Packer and PE parsing flaws
Most of the patched bugs sit in the code that unpacks and parses executable formats, the part of a scanner built to handle hostile input. CVE-2026-20213 is an integer overflow in the PE rebuild size calculation that a malformed Aspack-packed file can trigger, leading to a heap buffer overflow write. The related CVE-2026-20214 covers an FSG unpacker loop underflow that can write past the section array during a scan of a crafted PE file. Both reach far back through the codebase, with the FSG issue present in builds dating to 2004.
CVE-2026-20217 rounds out the PE group. A bug in the PESpin unpacker cleanup path could free pointers into the scanned file buffer and crash the scanner. That flaw has lived in the code since 2005.
Archive and image format bugs
Three more fixes address archive and disk-image handling. CVE-2026-20215 is a 7z parser substream count overflow that can under-allocate parser metadata arrays and then write past them when reading a crafted archive. CVE-2026-20243 covers ALZ parser size handling errors that can make malformed ALZ archives panic, abort the scanner, or skip expected scan-limit handling. CVE-2026-20216 is an InstallShield archive extraction limit bypass that can write far more temporary data than intended and drain temporary storage.

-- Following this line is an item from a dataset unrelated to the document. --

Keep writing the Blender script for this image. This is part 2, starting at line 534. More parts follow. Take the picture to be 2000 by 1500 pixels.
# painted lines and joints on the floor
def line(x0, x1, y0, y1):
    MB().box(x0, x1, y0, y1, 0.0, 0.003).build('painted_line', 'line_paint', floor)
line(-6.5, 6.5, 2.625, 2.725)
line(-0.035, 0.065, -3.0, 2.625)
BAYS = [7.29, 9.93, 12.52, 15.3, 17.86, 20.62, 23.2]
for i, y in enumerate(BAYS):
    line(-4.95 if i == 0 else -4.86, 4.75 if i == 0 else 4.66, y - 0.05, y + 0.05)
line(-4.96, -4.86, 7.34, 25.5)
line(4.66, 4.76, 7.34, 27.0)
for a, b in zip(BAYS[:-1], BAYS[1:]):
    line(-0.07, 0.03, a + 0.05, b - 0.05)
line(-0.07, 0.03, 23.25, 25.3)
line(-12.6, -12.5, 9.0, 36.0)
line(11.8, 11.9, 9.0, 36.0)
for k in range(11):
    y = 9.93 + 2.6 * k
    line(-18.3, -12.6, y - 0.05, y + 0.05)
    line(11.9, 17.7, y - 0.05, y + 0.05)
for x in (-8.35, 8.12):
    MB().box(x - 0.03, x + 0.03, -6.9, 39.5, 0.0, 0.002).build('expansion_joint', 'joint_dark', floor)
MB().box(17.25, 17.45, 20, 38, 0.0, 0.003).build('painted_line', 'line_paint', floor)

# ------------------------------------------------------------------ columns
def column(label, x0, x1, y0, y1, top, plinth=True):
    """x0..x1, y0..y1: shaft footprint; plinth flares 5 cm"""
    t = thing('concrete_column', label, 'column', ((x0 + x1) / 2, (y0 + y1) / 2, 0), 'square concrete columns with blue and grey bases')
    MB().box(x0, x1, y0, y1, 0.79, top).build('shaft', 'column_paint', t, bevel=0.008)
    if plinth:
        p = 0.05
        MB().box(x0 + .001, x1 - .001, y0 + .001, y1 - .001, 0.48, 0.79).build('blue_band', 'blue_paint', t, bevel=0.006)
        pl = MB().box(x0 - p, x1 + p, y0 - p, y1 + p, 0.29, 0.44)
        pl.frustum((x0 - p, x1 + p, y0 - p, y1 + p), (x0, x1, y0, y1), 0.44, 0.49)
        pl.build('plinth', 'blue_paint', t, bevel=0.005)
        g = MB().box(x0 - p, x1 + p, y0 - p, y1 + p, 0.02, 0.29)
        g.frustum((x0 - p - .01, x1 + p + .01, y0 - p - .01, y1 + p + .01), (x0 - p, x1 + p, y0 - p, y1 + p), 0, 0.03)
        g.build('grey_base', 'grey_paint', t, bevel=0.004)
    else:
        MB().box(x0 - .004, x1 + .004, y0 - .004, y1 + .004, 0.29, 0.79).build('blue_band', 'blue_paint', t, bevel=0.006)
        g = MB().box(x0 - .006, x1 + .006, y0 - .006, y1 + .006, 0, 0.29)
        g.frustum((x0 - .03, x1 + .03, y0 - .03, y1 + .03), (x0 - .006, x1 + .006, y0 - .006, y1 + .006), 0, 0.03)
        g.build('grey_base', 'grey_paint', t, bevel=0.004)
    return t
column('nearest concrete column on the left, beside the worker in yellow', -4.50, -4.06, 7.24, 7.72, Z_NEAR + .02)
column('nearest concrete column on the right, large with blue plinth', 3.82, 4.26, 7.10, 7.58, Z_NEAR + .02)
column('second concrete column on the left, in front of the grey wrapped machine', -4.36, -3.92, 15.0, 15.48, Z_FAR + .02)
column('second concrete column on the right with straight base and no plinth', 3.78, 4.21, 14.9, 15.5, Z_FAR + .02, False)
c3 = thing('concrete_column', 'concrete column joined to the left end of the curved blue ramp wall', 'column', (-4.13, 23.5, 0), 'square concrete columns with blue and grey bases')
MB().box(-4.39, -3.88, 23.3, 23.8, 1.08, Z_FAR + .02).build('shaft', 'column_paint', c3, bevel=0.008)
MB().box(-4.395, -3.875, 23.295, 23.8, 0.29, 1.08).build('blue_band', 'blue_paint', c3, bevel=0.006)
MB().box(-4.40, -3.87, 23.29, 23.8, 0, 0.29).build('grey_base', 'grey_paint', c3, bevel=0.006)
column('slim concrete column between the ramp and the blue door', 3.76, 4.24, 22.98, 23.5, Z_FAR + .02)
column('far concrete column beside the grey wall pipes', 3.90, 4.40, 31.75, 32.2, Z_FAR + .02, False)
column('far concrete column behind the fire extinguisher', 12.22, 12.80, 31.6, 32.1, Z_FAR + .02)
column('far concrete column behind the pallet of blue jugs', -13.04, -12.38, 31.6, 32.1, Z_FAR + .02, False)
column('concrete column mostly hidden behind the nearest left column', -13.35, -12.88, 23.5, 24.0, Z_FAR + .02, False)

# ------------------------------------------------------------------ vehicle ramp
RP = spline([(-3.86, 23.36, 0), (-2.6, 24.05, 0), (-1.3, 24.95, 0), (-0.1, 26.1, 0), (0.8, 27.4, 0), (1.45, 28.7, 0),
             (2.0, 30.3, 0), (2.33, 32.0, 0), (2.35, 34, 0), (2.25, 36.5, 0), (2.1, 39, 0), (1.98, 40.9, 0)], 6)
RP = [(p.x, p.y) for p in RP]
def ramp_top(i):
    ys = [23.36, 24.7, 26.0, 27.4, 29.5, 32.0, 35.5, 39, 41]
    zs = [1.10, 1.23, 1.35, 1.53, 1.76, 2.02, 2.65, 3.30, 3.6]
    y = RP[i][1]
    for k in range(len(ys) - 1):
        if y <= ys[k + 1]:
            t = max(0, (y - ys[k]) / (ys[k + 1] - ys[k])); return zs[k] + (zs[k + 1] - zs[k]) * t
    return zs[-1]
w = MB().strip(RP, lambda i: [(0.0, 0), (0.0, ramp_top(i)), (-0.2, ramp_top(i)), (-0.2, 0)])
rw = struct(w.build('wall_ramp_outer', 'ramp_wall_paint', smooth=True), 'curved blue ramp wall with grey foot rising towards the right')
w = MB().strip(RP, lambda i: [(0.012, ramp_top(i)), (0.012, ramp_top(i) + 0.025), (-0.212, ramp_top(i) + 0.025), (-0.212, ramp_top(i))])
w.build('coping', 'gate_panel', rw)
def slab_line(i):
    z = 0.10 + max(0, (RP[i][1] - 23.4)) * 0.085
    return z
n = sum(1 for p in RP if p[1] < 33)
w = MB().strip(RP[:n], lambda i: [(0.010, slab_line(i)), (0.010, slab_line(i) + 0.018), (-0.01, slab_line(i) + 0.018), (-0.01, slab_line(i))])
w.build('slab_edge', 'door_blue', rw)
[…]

The last parsing flaw, CVE-2026-20244, sits in the 32-bit DMG parser. A short mish stripe table could pass validation and crash the scanner. This one affects only 32-bit builds, going back to version 0.98.1, and leaves 64-bit builds untouched.
Quarantine race condition
The releases also harden the quarantine actions in clamscan, clamdscan, and clamonacc against time-of-check/time-of-use races. Under unsafe quarantine directory settings, those races could redirect files as the scanner copied, moved, or removed them. Hiroki Imai of Ricerca Security, Inc. reported the issue.
Version 1.5.3 adds a few items beyond 1.4.5. It upgrades the Rust tar dependency to resolve two RUSTSEC advisories and moves the Rust openssl dependency past CVE-2026-41676. Metadata preclass scans now run before the final scan verdict. A ClamOnAcc fix addresses hash bucket list corruption when two watched paths land in the same bucket. Both releases raise the minimum CMake version to 3.17 to repair Linux builds that link static dependencies against libcurl v8.21.0.
The release files are available on the GitHub release page, and through Docker Hub in Alpine and Debian containers.